Israel’s Compressed Battlefield

Israeli special operations forces bring a different but complementary set of advantages. Sayeret Matkal, the IDF’s premier strategic reconnaissance unit, is tasked with deep penetration behind enemy lines, counter-terrorism, and hostage rescue beyond Israel’s borders. Shayetet 13, the naval commando unit, operates across sea, land, and air with an explicit mandate for strategic maritime effects and intelligence gathering. Unit 669, the IAF’s dedicated tactical rescue unit, was originally formed to recover downed pilots and has expanded its mandate to encompass aerial rescue of soldiers and civilians regardless of location or conditions. The 1976 Entebbe raid remains the gold standard of long-range hostage rescue under political and operational constraints that would have paralysed lesser militaries.

In the Iran rescue, an Israeli military officer confirmed that Israel provided intelligence support for the search and rescue effort while remaining explicitly uninvolved in ground operations. This division of labour is itself revealing. Israel’s strength in personnel recovery and adjacent missions lies in regional basing knowledge, human terrain understanding, signals intelligence density, and a mobilisation speed that reflects the compressed geography of its operating environment. What Israel lacks relative to the United States is not tactical quality but global enabling architecture: the long-range aviation, the worldwide logistics chain, the dedicated combat search and rescue fleet. This is precisely why the alliance functions as a force multiplier rather than a redundancy.

The Force Multiplier Effect

The concept of a US-UK-Israel special operations trifecta is not rhetorical. It is doctrinal. NATO personnel recovery doctrine explicitly requires an overarching framework to facilitate unity of effort among nations with differing policies and capabilities. The UK has participated in US-led joint personnel recovery exercises, including Red Flag Rescue, explicitly designed to build interoperability between British pararescue teams and American CSAR assets. US-Israel interoperability exercises, including Juniper Oak, are designed to deepen integration across the full spectrum of military operations, including the kind of contested recovery demonstrated this week in Iran.

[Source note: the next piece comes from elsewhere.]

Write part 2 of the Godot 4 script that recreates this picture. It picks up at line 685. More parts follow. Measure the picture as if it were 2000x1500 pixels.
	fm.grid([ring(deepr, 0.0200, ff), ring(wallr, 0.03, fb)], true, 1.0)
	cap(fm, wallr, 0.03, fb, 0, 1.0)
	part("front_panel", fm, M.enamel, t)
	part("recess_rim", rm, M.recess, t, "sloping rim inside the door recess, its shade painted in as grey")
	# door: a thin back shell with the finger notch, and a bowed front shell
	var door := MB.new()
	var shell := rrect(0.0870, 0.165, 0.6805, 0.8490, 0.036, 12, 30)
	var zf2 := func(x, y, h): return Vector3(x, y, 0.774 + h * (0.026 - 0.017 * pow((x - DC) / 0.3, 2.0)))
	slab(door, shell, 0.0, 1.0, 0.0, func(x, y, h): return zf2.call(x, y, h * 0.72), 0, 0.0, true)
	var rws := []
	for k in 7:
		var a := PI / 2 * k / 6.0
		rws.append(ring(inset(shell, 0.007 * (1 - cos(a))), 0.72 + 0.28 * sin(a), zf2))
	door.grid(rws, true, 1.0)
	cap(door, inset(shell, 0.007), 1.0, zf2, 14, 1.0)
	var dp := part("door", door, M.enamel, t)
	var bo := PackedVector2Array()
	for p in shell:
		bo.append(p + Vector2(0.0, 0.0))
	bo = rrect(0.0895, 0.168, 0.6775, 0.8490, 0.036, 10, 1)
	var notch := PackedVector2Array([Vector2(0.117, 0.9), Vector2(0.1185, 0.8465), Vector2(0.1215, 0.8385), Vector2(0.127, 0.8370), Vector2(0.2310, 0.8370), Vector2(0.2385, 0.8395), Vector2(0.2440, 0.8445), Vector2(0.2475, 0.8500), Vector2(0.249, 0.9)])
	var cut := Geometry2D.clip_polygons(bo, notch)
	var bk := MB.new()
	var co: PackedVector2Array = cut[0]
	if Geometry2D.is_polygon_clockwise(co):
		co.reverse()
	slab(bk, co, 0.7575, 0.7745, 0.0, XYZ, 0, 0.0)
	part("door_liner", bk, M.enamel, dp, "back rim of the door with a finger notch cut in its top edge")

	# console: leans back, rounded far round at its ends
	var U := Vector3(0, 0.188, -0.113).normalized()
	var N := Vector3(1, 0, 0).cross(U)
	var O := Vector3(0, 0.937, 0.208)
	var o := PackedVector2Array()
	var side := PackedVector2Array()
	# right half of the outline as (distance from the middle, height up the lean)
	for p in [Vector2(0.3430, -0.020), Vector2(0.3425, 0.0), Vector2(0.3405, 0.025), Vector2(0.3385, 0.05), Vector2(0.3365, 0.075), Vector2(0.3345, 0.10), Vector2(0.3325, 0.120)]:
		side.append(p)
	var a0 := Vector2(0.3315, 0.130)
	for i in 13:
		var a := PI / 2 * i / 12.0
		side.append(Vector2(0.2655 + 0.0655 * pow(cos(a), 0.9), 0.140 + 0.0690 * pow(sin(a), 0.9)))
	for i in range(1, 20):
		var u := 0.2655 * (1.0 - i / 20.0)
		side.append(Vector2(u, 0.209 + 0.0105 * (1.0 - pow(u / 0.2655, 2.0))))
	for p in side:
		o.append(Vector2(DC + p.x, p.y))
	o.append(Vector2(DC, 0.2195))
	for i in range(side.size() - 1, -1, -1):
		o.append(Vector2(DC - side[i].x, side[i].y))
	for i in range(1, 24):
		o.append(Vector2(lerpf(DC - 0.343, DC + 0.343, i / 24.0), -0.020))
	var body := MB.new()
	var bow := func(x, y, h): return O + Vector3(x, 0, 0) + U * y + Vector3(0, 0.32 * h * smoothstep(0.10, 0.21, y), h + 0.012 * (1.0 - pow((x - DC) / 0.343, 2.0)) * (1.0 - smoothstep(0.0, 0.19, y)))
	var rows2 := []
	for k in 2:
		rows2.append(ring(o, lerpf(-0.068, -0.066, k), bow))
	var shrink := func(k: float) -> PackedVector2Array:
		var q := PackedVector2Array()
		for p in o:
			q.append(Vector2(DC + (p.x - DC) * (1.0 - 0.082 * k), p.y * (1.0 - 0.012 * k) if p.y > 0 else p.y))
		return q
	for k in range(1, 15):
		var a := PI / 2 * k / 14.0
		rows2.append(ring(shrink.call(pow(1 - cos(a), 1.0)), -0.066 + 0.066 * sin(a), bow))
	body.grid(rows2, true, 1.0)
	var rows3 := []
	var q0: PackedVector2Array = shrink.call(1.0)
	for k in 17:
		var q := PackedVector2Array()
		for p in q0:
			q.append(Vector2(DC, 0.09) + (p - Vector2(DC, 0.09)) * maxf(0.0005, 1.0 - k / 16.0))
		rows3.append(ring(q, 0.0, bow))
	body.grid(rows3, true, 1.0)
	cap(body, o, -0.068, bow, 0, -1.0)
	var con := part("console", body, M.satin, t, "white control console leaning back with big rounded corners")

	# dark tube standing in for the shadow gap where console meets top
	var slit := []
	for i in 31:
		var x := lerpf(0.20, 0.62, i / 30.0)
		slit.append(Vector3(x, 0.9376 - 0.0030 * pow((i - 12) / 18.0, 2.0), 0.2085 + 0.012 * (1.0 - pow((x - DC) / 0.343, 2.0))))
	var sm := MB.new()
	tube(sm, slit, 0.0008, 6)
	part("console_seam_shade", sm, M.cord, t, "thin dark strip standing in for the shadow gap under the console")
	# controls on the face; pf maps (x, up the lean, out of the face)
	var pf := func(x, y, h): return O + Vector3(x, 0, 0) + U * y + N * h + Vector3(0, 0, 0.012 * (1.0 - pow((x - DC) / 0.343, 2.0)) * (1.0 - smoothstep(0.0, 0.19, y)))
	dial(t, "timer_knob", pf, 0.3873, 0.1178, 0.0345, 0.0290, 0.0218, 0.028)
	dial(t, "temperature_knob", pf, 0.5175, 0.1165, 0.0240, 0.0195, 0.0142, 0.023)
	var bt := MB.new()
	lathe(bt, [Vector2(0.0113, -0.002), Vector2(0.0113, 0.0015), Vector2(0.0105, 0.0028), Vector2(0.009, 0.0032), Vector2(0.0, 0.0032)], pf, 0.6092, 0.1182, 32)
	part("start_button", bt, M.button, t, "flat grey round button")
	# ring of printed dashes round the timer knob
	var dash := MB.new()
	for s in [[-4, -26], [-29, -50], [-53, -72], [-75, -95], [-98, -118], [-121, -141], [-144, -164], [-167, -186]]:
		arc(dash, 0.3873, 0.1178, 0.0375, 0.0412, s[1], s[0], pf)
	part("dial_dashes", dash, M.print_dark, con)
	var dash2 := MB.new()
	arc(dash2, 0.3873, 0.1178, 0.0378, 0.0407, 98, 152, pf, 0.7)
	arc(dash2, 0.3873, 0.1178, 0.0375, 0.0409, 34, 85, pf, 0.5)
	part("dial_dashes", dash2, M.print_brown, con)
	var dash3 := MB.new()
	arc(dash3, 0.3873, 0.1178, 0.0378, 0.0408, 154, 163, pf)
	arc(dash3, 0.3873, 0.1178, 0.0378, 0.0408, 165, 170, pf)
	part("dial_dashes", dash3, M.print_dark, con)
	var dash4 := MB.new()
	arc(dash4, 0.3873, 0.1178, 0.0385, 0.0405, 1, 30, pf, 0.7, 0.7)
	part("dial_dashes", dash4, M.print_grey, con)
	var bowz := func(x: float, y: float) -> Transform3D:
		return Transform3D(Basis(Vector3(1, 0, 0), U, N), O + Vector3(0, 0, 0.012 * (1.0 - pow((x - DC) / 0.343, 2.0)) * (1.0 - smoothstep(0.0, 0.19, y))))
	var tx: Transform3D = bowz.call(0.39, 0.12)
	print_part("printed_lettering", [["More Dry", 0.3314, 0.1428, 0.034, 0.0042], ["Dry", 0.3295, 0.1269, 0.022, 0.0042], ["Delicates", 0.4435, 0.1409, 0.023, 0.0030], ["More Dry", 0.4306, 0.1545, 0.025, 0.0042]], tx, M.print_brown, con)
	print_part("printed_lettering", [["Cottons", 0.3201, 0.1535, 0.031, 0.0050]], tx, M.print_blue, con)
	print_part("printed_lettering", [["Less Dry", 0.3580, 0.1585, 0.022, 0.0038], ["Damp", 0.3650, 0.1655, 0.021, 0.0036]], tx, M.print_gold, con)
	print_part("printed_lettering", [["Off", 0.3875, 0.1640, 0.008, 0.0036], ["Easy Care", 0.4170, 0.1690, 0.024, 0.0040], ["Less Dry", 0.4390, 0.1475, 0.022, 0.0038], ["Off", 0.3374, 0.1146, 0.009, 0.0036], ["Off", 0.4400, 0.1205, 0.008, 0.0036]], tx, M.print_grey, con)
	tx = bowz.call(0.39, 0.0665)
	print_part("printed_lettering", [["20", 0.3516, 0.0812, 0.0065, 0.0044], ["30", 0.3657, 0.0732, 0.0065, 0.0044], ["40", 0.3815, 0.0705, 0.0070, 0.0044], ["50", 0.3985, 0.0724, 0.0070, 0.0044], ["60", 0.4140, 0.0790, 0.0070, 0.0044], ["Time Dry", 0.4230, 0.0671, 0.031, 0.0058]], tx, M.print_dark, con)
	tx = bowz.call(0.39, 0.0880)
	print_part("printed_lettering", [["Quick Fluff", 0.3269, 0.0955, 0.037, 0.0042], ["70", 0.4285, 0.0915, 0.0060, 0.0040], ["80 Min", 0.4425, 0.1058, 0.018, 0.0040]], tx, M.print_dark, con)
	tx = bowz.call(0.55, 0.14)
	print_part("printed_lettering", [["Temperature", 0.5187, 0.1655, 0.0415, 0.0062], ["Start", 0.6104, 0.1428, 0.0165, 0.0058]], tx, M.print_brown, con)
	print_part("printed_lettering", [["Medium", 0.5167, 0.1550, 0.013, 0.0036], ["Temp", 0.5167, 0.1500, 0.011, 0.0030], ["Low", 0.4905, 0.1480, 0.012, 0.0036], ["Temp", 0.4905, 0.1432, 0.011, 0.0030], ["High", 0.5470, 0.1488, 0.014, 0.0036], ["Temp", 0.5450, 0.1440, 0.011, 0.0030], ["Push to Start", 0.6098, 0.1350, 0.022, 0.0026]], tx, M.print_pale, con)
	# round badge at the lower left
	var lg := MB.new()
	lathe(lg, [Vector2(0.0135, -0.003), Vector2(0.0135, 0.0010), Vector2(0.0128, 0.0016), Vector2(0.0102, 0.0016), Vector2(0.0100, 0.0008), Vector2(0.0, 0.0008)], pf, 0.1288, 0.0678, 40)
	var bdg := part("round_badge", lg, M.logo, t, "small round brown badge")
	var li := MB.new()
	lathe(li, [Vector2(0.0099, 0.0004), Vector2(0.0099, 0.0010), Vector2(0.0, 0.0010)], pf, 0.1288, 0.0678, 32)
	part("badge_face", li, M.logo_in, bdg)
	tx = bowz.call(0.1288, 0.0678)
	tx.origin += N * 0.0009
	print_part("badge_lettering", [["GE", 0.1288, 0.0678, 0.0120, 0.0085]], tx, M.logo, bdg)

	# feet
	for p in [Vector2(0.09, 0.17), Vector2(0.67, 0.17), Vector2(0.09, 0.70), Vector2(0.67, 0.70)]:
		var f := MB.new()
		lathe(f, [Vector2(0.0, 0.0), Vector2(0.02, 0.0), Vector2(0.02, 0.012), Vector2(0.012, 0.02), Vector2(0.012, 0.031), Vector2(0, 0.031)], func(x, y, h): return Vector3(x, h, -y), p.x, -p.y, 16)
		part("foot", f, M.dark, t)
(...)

The force multiplier arithmetic is straightforward. The United States contributes scale, long-range mobility, and integrated joint command and control. The United Kingdom contributes Five Eyes intelligence fusion, forward basing in critical theatres, and special operations units whose tactical proficiency is near-peer with American Tier 1 forces. Israel contributes regional intelligence depth, rapid mobilisation, and niche capabilities in strategic reconnaissance and maritime commando operations that are optimised for the Middle Eastern theatre. Together, the three nations can execute operations that none could sustain alone: persistent ISR coverage fused across multiple national collection platforms, deconflicted airspace management across sovereign boundaries, and ground force insertion options that span rotary-wing, fixed-wing, and maritime approaches.

What the Rescue Proves

The recovery of both F-15E crew members from inside Iranian territory, the first such deep personnel recovery in a generation, is significant beyond the operational facts. It validates a strategic commitment that the Western alliance has maintained since the Vietnam-era promise crystallised in doctrine: no one gets left behind. That commitment is not sentimental. It is calculated. A military that retrieves its people from the worst circumstances generates a willingness to accept risk among its operators that no amount of equipment or training alone can produce. The IRGC offered a bounty. The CIA ran deception operations. A-10s flew Sandy missions for the first time in a real-world combat rescue since the doctrine was written. And a wounded airman walked out of the mountains alive.

The iron trifecta of American, British, and Israeli special operations capability is not a diplomatic talking point. It is the sharpest edge of Western military power, proven this week in the most demanding operational context imaginable. The question for adversaries is not whether these forces can reach you. It is whether you have accurately calculated the cost of making them try.